* Your instructions: Determine the number of lines in the listing below where the string "pylon" occurs; answer with the number alone.

* Dataset extract:
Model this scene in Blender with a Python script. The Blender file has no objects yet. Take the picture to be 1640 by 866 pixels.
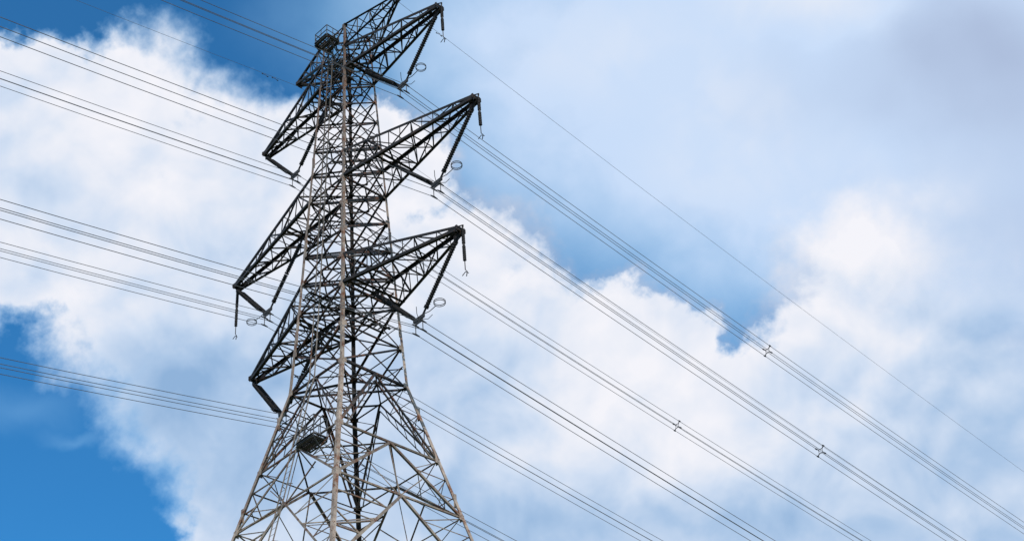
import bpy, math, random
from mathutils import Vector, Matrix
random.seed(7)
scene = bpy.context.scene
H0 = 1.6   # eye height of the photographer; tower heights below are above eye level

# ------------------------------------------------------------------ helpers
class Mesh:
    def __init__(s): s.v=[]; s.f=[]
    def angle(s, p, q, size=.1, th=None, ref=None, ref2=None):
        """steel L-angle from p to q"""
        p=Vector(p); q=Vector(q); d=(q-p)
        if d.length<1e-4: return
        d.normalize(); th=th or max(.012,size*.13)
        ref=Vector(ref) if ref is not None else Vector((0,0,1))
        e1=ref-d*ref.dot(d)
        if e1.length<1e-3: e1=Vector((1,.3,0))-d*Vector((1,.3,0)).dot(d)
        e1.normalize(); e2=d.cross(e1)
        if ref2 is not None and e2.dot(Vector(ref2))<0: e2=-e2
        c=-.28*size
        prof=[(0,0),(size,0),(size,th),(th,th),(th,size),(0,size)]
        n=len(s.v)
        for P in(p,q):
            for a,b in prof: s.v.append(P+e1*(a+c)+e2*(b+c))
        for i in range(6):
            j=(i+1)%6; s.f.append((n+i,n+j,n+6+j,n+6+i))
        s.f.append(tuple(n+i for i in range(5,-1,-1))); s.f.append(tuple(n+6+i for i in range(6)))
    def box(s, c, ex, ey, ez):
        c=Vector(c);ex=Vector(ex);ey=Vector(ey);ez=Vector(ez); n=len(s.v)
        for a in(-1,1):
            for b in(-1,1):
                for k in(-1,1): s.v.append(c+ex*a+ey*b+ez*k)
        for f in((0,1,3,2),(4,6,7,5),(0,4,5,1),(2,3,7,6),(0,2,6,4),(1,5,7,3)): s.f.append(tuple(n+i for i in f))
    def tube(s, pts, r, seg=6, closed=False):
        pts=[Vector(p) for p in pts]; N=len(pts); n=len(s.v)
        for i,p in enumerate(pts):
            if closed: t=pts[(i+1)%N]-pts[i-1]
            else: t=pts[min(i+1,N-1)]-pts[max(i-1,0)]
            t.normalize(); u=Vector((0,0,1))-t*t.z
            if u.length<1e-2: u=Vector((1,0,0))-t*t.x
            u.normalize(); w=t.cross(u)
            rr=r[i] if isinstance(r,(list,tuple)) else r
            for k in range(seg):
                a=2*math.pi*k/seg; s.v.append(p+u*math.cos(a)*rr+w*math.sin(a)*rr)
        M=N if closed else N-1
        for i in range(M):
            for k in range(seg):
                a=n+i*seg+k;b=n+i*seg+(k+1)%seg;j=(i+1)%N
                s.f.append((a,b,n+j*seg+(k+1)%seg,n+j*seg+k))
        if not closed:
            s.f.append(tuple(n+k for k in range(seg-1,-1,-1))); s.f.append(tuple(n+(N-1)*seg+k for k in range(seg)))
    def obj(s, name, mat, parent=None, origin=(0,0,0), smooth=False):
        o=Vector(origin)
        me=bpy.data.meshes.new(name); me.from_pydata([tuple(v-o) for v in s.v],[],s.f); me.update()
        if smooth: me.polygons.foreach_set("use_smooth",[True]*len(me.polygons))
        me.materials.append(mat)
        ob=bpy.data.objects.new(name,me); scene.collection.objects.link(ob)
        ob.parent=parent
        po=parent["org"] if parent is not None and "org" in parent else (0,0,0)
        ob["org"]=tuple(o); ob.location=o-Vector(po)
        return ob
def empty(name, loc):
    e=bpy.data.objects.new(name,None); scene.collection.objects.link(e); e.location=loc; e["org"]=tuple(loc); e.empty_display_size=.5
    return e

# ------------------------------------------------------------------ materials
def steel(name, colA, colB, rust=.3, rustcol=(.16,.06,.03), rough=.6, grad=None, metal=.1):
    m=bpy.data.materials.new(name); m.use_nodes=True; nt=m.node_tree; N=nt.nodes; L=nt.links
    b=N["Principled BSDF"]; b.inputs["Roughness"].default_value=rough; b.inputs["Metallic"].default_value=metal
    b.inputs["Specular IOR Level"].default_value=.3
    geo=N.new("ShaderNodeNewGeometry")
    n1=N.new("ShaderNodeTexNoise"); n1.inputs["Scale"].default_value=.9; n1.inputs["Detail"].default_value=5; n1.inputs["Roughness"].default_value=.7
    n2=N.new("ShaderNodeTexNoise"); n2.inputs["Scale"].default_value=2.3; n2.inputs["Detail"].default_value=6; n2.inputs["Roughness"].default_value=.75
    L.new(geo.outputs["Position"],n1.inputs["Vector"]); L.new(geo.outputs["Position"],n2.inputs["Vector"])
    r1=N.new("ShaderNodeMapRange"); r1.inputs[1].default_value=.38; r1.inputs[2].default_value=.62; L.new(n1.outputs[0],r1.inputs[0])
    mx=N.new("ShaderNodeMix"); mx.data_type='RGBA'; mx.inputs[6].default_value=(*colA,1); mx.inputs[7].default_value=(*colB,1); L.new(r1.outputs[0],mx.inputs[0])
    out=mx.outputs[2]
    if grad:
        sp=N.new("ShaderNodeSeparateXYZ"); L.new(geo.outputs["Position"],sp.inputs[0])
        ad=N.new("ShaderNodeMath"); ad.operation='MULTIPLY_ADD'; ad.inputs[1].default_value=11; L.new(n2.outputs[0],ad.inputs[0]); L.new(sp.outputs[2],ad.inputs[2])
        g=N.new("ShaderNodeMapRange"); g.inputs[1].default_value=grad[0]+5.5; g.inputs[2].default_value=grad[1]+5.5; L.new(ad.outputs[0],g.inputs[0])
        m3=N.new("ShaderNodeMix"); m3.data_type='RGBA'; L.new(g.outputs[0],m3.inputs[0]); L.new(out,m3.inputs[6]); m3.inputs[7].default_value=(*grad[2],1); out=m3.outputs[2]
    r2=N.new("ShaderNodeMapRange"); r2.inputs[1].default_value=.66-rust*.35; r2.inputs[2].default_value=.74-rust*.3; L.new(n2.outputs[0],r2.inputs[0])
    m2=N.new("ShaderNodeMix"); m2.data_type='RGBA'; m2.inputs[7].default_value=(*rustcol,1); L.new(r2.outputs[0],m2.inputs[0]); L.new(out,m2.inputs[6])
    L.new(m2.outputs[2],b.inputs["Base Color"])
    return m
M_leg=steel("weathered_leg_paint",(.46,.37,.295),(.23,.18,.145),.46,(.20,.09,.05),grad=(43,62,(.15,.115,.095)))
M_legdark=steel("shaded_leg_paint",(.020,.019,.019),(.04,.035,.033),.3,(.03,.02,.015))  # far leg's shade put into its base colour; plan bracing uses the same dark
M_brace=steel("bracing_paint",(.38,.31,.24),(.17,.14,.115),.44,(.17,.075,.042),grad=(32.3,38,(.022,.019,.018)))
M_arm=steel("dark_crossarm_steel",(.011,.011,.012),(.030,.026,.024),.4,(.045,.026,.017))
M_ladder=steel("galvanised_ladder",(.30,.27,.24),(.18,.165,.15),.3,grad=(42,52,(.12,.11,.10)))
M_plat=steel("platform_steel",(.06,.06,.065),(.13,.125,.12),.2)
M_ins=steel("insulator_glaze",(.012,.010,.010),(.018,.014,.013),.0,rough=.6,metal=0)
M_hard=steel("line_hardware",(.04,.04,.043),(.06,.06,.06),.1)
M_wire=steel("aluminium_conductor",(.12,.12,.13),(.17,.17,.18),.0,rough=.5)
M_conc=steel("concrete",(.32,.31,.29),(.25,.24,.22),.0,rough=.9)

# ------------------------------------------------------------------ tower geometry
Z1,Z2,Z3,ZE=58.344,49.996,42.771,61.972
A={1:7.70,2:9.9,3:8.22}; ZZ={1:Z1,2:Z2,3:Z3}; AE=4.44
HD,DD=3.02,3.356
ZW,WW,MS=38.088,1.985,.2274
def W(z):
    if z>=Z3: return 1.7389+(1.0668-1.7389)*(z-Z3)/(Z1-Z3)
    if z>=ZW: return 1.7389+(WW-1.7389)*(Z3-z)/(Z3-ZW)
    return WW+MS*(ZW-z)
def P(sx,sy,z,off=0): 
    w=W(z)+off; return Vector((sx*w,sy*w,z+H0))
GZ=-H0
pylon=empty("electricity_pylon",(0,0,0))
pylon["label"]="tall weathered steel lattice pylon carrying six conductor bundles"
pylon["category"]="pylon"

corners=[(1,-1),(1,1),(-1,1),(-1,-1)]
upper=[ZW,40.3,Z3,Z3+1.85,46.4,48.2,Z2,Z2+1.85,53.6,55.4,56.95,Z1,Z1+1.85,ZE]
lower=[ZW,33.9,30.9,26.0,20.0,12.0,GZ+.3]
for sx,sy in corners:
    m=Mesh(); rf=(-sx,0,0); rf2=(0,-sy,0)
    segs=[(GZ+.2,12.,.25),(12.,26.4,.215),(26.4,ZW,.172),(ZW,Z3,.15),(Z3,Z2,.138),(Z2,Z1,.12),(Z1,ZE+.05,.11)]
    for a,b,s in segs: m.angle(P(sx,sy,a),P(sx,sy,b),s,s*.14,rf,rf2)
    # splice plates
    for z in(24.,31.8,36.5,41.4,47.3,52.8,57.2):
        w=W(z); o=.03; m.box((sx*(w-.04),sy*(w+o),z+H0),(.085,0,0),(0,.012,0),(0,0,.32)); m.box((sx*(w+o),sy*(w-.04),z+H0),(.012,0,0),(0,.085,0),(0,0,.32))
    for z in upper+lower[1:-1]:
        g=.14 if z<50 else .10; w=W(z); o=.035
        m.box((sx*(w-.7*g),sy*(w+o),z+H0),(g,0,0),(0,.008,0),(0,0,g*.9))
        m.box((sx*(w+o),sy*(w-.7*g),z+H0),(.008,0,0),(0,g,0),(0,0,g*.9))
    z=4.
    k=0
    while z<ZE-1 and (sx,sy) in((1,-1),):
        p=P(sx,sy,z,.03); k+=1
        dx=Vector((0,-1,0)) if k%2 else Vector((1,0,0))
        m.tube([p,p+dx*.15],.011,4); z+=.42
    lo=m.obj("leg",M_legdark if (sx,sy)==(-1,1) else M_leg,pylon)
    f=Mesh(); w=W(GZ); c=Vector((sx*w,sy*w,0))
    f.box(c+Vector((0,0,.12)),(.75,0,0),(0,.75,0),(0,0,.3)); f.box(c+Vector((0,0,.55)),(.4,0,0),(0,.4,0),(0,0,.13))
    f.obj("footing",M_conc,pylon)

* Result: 5